Quote the records below word for word, please, from the very first line through the one that contains "R = math.radians", and nothing beyond it.

Records with scene code:
──────────────────────────────

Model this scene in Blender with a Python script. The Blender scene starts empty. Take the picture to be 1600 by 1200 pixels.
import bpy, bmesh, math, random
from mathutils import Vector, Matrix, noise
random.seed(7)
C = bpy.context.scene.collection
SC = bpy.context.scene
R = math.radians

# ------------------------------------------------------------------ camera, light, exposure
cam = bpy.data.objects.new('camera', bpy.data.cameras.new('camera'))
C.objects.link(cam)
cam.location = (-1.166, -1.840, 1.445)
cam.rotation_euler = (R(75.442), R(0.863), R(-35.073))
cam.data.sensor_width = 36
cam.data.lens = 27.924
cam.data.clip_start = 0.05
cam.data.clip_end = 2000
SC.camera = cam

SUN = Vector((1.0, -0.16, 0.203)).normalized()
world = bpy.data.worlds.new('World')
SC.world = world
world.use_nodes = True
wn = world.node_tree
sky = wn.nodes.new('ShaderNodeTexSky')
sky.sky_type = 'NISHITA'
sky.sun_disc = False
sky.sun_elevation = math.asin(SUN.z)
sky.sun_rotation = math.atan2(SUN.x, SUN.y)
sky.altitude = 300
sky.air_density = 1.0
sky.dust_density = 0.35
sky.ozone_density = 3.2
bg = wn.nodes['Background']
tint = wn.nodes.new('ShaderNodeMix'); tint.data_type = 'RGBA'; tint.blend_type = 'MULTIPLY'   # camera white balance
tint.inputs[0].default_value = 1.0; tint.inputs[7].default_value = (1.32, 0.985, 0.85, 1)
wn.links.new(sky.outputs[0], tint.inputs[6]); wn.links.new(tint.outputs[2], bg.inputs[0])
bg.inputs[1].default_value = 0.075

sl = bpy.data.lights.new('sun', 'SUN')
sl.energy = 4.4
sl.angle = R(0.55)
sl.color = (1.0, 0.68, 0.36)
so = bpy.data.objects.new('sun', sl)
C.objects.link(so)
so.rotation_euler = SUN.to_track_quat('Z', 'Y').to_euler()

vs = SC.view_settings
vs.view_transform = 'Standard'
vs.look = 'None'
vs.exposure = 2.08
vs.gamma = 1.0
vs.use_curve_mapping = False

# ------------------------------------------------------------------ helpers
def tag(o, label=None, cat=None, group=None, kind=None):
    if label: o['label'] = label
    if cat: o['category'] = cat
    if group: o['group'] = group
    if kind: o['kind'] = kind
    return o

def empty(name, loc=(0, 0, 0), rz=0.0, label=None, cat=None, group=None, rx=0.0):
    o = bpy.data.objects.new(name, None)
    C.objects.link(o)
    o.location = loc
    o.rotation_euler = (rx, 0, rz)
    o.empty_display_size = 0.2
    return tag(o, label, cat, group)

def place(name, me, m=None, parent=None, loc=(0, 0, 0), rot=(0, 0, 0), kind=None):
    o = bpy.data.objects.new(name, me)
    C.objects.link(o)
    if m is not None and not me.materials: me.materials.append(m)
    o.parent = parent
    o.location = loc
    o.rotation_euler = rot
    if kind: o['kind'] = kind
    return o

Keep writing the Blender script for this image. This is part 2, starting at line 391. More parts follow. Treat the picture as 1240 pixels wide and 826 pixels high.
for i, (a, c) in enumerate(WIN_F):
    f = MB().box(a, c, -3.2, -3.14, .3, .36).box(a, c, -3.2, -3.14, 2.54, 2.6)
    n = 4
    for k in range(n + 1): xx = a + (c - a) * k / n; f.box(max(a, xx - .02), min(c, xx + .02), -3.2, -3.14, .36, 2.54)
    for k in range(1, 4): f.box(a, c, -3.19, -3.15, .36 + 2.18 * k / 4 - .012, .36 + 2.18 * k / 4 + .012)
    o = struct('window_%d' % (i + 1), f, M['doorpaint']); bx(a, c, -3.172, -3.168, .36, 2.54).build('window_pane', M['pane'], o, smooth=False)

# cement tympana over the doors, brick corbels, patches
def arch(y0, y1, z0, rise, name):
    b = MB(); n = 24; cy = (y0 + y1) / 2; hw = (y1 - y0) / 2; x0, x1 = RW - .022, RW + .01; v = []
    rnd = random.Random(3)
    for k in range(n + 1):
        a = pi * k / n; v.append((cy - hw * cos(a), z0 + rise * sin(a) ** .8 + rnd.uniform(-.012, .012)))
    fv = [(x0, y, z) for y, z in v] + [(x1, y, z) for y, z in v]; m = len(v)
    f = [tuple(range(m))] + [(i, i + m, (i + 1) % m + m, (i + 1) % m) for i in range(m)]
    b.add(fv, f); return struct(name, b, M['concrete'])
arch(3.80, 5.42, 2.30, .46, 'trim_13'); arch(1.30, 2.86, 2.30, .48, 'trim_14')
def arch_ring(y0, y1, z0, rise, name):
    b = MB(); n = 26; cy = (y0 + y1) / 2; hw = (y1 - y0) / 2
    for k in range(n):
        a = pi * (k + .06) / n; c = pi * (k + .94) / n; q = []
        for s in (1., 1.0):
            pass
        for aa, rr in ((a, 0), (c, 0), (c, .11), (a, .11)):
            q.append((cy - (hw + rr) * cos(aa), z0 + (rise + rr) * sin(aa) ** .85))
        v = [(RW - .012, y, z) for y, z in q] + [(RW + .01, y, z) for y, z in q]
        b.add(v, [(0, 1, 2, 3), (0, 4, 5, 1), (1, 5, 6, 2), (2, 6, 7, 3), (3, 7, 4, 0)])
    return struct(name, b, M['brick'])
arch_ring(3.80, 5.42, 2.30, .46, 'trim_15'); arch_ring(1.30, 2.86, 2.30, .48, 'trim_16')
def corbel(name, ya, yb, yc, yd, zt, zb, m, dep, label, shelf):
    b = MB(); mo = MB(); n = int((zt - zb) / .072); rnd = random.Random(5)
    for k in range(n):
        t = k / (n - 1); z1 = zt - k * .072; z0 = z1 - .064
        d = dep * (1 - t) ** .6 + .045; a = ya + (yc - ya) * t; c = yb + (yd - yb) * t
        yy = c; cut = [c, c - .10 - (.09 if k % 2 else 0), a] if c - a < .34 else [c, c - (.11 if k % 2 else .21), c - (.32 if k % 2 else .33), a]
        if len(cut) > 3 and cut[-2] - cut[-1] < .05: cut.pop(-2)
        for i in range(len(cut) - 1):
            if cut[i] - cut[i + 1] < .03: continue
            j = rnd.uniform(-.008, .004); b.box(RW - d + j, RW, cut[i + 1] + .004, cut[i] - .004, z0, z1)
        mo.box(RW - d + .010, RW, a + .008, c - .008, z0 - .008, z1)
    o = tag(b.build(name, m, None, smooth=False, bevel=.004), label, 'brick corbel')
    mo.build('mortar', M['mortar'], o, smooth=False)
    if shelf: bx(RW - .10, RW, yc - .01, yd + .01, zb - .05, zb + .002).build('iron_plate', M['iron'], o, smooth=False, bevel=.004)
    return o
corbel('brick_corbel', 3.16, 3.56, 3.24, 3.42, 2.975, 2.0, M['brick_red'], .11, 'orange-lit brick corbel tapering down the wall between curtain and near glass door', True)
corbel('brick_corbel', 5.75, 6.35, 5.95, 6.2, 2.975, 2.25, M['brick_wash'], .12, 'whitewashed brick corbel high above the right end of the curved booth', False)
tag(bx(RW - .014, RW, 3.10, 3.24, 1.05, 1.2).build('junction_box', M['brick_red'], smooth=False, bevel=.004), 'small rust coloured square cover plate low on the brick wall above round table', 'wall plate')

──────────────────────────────

Task response:
Model this scene in Blender with a Python script. The Blender scene starts empty. Take the picture to be 1600 by 1200 pixels.
import bpy, bmesh, math, random
from mathutils import Vector, Matrix, noise
random.seed(7)
C = bpy.context.scene.collection
SC = bpy.context.scene
R = math.radians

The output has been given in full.